Para cada morte que experimentarmos, poderemos renascer de nós mesmos, da dor parir uma nova vida, uma nova forma de ser no mundo - "Aprendi com a primavera a deixar-me cortar e voltar sempre inteira" (Cecília Meireles, 2001).


"És afortunado ao ter gratuitamente esta experiência de renascimento que se te oferece. Não te apegues com essa debilidade ao teu velho Eu. Inclusive, se te apegas à tua mente, já perdeste o poder de a manter. Pela luta, não poderás conseguir nada neste mundo alucinatório."


Se nos mantivermos cristalizados em antigas formas de ser-no-mundo, se nos mantivermos apegados ao passado, vivendo-o como se fosse presente, iremos postergar a experiência de renascimento, ficaremos lutando em nosso mundo de fantasia – um mundo alucinatório criado pelas nossas neuroses e dissociações.
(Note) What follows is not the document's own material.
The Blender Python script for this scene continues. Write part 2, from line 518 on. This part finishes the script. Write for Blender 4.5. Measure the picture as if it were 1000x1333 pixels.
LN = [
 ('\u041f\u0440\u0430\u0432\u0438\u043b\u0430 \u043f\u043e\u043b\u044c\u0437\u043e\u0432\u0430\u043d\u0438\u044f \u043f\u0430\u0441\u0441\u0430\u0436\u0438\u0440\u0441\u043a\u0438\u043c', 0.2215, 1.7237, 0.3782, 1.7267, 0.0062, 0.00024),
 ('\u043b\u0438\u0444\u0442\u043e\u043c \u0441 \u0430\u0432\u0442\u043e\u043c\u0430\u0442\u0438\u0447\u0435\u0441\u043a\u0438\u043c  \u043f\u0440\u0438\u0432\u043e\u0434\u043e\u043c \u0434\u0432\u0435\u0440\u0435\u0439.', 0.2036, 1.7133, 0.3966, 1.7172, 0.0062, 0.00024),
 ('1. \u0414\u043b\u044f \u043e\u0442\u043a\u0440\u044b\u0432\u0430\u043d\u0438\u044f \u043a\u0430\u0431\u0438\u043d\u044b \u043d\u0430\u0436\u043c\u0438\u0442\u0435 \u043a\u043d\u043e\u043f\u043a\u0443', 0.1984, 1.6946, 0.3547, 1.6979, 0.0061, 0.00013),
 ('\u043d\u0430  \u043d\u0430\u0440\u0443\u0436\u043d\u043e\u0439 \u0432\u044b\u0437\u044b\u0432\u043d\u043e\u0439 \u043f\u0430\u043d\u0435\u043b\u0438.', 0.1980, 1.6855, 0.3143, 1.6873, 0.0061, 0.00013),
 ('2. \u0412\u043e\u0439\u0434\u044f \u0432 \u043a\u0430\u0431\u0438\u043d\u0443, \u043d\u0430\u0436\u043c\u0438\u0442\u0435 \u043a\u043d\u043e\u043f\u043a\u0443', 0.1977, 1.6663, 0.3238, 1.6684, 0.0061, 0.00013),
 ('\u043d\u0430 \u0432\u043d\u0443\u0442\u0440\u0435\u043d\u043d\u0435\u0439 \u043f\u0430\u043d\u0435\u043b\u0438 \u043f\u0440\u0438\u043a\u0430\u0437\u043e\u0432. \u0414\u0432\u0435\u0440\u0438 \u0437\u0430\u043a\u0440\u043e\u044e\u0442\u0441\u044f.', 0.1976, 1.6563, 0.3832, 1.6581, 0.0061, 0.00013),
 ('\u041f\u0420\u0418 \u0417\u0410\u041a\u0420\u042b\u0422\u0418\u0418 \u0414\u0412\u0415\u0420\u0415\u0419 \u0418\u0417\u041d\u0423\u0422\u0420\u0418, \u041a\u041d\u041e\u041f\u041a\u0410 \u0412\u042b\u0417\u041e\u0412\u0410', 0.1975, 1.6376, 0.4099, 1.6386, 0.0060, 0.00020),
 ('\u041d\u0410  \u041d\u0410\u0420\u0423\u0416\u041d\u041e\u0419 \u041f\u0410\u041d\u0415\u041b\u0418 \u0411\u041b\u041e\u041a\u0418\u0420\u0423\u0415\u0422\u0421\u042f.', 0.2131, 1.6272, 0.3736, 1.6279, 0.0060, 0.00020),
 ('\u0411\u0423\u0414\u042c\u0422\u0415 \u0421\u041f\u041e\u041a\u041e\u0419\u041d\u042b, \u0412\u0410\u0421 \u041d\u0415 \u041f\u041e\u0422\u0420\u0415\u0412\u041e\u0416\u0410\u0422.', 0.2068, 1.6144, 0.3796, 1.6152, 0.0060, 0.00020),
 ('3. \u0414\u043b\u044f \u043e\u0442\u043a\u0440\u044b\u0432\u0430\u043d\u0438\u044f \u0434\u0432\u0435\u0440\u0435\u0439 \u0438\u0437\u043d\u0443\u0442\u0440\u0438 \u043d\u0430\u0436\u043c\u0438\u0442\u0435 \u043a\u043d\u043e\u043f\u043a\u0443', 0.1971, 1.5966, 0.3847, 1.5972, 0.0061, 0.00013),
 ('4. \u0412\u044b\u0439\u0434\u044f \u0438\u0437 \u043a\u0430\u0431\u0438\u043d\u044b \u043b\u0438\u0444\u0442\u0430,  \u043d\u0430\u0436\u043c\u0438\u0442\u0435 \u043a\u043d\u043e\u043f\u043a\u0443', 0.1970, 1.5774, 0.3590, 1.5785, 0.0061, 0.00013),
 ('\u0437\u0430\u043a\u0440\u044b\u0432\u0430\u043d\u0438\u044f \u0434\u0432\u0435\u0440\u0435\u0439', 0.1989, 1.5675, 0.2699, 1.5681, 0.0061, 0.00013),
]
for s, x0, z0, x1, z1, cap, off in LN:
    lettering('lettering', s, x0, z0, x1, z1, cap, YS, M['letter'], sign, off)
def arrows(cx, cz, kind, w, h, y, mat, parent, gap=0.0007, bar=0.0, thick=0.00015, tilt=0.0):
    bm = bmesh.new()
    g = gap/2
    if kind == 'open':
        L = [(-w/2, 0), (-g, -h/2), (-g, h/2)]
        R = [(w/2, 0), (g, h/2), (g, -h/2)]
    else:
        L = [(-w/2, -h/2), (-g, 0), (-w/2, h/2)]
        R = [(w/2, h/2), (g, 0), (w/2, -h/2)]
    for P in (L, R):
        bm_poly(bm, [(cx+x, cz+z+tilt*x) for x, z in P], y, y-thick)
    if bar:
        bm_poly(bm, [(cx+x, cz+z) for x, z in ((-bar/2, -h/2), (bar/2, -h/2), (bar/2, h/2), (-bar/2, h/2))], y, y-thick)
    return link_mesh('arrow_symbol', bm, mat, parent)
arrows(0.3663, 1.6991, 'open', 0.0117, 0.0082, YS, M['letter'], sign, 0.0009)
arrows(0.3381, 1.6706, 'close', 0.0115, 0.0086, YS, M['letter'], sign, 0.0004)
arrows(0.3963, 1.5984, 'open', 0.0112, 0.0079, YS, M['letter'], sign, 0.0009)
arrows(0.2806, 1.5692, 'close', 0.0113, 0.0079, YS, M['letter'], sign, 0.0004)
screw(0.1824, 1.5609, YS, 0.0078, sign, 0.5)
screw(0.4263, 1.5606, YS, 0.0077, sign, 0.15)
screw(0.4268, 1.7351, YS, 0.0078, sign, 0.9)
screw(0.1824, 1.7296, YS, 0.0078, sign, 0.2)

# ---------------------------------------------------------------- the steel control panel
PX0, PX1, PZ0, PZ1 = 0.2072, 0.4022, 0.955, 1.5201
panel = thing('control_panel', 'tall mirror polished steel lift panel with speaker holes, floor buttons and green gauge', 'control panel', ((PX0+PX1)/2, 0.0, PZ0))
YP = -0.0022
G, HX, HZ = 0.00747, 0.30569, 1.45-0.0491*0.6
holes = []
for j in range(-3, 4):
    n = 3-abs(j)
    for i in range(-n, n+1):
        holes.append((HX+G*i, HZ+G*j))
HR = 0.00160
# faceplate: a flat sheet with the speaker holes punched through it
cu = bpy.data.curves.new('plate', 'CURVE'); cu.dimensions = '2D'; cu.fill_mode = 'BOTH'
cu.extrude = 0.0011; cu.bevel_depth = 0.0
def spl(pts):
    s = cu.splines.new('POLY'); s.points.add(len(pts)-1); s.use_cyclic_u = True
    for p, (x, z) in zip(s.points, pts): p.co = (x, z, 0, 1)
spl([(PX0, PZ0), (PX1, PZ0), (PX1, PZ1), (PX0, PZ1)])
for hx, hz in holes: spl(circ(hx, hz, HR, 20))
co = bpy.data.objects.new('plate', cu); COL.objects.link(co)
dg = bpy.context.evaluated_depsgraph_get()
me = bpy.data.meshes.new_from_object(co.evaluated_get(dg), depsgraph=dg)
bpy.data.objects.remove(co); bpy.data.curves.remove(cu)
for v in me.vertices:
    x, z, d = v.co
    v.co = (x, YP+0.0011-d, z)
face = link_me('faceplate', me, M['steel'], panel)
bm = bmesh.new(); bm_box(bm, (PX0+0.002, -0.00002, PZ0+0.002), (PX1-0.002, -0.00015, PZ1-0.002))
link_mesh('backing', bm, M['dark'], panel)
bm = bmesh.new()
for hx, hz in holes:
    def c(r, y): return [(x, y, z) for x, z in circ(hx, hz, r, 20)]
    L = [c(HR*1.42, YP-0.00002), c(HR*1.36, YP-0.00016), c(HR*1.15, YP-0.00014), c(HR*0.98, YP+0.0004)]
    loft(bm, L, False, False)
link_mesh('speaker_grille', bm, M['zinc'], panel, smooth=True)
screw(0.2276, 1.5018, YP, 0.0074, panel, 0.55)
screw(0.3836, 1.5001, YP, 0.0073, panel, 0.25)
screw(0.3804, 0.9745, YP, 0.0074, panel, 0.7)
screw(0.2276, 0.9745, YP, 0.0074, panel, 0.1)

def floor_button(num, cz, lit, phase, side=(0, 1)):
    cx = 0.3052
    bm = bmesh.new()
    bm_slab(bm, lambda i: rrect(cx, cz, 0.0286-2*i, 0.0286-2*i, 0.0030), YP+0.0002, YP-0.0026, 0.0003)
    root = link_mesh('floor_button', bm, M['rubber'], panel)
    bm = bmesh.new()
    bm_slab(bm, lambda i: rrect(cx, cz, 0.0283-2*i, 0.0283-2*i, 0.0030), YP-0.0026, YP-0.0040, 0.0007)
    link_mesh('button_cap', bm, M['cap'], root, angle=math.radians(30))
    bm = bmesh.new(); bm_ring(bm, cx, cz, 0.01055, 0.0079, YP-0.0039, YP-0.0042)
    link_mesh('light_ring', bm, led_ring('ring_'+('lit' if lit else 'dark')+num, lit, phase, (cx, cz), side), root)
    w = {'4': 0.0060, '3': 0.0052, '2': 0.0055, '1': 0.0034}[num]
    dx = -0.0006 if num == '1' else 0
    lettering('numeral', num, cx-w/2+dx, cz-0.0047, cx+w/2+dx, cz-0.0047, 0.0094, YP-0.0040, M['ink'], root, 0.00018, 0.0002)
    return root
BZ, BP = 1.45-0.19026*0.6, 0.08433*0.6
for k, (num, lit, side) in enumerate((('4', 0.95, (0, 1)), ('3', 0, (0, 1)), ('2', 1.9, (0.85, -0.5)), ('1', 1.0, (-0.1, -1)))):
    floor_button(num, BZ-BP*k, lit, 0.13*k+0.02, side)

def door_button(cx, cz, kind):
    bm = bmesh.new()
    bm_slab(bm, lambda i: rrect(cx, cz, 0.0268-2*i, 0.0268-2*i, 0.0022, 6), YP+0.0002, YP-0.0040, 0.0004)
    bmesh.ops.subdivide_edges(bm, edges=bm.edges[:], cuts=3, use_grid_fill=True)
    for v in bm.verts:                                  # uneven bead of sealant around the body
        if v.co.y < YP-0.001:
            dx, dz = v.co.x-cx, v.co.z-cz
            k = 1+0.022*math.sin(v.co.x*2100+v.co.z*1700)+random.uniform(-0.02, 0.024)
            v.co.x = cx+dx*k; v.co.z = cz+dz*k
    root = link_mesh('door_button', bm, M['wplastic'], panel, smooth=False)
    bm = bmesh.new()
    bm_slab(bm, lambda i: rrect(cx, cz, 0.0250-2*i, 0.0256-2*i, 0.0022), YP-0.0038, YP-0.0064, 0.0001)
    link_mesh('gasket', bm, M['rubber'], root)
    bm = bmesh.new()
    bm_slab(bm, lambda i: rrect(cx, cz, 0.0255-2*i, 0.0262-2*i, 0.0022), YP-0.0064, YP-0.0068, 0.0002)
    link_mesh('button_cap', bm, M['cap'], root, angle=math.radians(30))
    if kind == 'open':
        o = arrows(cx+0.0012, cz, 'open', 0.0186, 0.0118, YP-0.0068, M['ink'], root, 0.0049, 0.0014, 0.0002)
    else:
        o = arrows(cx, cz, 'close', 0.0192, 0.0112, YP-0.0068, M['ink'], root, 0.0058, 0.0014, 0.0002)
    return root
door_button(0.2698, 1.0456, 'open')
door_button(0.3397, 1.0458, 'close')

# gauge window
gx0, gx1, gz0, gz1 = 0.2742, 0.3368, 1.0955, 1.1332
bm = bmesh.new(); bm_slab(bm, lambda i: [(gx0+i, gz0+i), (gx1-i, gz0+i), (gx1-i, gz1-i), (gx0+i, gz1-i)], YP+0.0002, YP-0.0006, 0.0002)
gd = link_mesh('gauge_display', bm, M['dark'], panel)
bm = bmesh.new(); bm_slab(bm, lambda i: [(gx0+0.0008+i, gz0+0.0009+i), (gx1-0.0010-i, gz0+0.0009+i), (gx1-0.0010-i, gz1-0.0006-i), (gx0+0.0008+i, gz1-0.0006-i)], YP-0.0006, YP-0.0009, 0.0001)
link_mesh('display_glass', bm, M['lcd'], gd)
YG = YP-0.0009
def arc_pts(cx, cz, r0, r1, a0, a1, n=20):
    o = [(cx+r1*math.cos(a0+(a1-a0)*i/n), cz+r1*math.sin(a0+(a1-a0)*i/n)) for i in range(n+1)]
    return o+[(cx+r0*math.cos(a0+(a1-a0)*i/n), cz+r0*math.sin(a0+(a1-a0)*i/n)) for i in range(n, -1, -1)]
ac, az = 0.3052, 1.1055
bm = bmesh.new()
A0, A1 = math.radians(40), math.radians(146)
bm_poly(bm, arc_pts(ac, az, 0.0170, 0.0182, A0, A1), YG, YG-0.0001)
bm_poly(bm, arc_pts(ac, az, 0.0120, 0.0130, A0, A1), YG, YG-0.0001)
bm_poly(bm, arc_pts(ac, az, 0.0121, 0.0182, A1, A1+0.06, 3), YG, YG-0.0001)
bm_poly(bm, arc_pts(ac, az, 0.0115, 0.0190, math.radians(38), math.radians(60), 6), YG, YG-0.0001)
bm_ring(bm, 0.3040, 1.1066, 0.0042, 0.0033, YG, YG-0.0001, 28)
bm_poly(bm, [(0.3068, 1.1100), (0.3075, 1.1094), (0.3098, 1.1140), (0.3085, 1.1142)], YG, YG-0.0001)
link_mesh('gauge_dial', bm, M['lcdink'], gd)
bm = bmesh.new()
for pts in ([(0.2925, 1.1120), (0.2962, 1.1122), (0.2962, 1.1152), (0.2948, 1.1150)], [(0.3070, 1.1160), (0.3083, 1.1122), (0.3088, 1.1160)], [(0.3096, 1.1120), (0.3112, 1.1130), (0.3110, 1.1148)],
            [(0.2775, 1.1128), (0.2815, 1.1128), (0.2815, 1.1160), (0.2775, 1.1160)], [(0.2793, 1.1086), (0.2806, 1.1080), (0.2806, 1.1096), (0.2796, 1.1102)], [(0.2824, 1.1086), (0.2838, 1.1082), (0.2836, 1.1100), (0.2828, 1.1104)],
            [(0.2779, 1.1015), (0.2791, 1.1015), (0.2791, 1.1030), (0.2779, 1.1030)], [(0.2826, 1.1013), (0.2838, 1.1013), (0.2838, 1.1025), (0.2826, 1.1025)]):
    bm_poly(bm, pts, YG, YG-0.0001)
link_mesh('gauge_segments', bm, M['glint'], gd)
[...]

Nos pequenos trechos expostos aqui, foi possível fazer analogias com a vida. Por isso, reafirmo que o Bardo Thodöl é um manual para a vida. É um livro de cabeceira que deve ser lido com profunda atenção para vislumbrarmos novos portais de consciência. É um texto sagrado do Budismo Tibetano que serve como guia para os estados intermediários entre a morte e o renascimento, mas também como um manual para viver uma vida consciente e plena. Ele ensina que a morte é uma oportunidade para a liberação espiritual e que a mente é a chave para transcender o ciclo de nascimento e morte (samsara).



Referências Bibliográficas


(1) Bardo Thodöl, o Livro dos Mortos Tibetanos - parte 2 - Nova Acrópole Escola de Filosofia Internacional, publicado em 16 de abr de 2012. Disponível em <https://www.youtube.com/watch?v=_2_g1cJj3Ss&t=2500s>


(2) O Livro Tibetanos dos Mortos . Wikipédia. Disponível em

< https://pt.wikipedia.org/wiki/O_Livro_Tibetano_dos_Mortos> Acesso em 30 jul 2018


Meireles, Cecília. Antologia Poética. Rio de Janeiro: Nova Fronteira, 2001.


Winnicott, Donald W. Natureza Humana. Rio de Janeiro: Imago, 1988.